Conclusion: This is one that should be read as a family. This way, you can discuss the finer points of the case with your young lawyer in the making.

Lee Child’s A Wanted Man-Jack Reacher 17

Overview: All Jack wants to do is head for Virginia. Was that too much to ask? Apparently so, because he was picked up by a group of three similarly dressed individuals. Coincidently, there was a violent murder not too far away. Well, Virginia can wait for a bit. As it is, Jack does enjoy a good puzzle. But, will his traveling companions agree with his sentiments?

Story Telling: We have another thriller from Mr. Child.

Dislikes: It’s what the FBI did to Sheriff Victor Goodman. That was so wrong. One could even call it evil. But, what else do you expect from those who no longer are concerned with supporting our Constitution?

Also, it appears as if Mr. Child decided to push his beliefs about what happens at the time of death. In my opinion, if your story isn’t about ghosts or the afterlife, leave the transpiring at the time of death from another’s point-of-view.

Likes: Reacher did not quit when Karen needed his help.

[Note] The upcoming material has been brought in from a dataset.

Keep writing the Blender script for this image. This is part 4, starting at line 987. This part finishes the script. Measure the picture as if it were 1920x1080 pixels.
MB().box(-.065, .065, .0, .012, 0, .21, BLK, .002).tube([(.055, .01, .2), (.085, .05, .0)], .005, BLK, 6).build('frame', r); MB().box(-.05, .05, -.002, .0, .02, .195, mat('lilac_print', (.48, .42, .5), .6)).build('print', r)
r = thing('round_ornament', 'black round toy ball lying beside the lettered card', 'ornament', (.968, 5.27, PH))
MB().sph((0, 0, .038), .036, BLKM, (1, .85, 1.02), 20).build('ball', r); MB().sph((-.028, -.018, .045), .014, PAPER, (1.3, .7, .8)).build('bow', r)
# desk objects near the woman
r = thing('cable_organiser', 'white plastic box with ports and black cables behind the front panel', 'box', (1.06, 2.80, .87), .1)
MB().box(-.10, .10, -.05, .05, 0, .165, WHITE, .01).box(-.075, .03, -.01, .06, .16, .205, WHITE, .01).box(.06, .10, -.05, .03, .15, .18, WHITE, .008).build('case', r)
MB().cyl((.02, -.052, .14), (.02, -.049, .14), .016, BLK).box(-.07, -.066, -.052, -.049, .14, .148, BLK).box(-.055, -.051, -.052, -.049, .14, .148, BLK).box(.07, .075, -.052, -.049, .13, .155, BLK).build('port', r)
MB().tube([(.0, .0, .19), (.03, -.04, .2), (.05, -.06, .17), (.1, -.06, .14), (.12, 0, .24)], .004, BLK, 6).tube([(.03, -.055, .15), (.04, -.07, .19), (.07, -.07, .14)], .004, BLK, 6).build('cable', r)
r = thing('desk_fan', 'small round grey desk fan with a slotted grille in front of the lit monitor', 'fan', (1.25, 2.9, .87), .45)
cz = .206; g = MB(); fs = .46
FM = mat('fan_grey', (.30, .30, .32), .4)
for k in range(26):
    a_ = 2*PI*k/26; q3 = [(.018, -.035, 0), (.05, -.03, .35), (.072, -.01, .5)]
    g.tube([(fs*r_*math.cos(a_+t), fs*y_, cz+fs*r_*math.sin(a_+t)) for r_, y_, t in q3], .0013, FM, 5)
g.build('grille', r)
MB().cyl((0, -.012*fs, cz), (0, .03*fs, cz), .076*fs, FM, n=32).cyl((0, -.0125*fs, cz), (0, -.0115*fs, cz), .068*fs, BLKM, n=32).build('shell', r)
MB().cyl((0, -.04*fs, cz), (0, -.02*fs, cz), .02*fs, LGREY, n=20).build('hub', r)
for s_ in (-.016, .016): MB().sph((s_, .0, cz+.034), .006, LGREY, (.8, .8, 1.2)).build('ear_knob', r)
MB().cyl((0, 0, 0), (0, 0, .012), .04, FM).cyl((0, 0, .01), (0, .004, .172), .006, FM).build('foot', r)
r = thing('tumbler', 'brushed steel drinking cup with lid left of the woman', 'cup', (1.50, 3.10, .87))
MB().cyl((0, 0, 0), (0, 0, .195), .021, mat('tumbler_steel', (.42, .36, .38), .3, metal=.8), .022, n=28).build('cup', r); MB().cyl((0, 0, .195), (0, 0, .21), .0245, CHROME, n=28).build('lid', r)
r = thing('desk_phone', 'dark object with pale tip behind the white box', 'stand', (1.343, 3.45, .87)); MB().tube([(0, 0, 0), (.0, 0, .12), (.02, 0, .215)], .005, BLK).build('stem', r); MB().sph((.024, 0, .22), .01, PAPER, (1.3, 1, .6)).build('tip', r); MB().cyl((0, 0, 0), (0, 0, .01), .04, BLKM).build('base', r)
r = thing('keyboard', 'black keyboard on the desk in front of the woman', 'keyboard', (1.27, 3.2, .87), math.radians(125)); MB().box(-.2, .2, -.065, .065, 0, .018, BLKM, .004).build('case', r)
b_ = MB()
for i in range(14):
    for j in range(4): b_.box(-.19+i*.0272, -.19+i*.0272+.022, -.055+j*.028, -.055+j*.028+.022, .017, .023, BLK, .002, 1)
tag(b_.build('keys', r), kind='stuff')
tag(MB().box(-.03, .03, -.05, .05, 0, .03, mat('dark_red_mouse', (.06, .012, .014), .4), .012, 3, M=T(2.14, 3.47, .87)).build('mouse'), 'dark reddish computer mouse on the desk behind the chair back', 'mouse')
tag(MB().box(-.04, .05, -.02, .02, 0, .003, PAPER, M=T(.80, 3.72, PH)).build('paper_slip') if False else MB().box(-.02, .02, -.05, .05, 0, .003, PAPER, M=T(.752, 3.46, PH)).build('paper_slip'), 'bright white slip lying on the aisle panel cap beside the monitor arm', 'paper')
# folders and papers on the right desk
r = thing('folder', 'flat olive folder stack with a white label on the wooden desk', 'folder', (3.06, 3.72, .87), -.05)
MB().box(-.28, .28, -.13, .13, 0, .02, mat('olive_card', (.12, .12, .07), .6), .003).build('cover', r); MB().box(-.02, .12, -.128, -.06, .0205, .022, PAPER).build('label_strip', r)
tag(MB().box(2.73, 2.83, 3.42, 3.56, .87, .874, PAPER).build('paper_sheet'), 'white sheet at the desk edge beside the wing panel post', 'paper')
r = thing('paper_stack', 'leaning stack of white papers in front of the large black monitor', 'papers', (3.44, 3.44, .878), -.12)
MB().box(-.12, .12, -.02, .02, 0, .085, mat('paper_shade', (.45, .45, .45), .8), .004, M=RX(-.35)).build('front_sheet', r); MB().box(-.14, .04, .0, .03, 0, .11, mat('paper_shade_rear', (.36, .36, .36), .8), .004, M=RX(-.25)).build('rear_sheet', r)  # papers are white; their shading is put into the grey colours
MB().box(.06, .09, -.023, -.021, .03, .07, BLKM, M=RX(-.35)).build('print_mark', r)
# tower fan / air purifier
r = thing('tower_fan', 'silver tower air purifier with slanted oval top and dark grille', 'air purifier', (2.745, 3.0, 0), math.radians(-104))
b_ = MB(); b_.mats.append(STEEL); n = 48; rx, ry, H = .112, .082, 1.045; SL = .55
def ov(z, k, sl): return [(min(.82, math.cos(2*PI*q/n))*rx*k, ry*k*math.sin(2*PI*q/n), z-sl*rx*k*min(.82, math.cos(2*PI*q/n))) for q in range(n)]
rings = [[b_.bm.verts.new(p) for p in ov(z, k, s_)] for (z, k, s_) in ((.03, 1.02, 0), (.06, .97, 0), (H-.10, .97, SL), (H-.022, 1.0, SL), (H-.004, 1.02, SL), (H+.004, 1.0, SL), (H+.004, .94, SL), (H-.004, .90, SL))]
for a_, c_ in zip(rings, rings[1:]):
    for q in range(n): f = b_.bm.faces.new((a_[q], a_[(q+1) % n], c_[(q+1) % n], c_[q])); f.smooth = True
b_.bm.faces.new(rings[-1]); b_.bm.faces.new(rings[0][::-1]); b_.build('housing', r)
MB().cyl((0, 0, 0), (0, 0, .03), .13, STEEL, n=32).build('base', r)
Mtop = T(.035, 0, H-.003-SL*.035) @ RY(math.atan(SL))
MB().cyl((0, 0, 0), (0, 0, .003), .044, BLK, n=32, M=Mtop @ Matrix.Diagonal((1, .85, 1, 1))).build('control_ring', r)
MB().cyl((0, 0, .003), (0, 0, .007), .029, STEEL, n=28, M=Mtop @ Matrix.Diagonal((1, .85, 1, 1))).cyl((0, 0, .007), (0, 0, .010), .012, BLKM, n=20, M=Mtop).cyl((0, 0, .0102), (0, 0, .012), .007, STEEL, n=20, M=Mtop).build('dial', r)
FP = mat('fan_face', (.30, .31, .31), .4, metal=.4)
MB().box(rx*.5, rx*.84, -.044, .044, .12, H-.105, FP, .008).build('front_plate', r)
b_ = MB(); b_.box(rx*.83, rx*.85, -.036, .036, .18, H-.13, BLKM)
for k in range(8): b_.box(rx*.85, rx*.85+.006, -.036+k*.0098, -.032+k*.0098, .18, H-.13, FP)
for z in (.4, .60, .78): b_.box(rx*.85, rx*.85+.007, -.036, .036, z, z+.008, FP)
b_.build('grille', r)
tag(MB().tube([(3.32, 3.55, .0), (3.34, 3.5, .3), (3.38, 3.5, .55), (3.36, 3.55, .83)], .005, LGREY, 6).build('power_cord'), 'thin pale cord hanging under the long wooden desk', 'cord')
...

And Victor Goodman is one of the good ole boy sheriffs with a fascination with note-taking.

Julia Sorenson does have a healthy suspicion of all of those involved with or in her cases.

Favorite Character: Victor Goodman was the best guy in the whole book.

Favorite Quote: When referring to Sheriff Goodman: “He was a nice man. A good man, like his name.”

Favorite Scene: It was when Victor went looking for the eye-witness’s truck.

Conclusion: This is an okay book. While it’s an entertaining read, you need to really like Jack by the time you get to this addition to the series.

Louisa May Alcott’s Little Women-March 1

Overview: The Marches have four young girls: Meg-16, Jo-15, Beth-13, and Amy-probably 11. With each of them having a particular personality type, and them living in the middle of the Civil War, it’s a wonder that there is such a peace in the house. How will each of these young ladies grow into womanhood? Let’s find out, shall we?

Story Telling: This will be telling the age of this poor book, but we have a book of manners, as it used to be called. Today, we just call it a classic.

Dislikes: This book does hold a special place in my heart, but sometimes the girls could be pretty nasty to each other. Honestly, destroying somebody’s property just because Momma told you no to a trip at this time, is more than just a case of immaturity.

That and Beth asked more of Jo than anyone can or should give.

Likes: The girls did try to better their corners of the world. Each one of them strove for their dreams, and weren’t easily dissuaded.

Favorite Character: It’s Jo.

Favorite Quote: It comes at the end of the girls’ experiment. “Yes, I wanted you to see how the comfort of all depends on each doing their share faithfully.”

Favorite Scene: It’s when Jo tried to throw the dinner party. In particular, when she was trying to figure out when to put the bread in to the oven.

Conclusion: This is a wonderful story. Enjoy it with your young ones, or just as a way to retreat to a more peaceful era. Of course you’d have to ignore the Civil War part, though it’s not really mentioned much.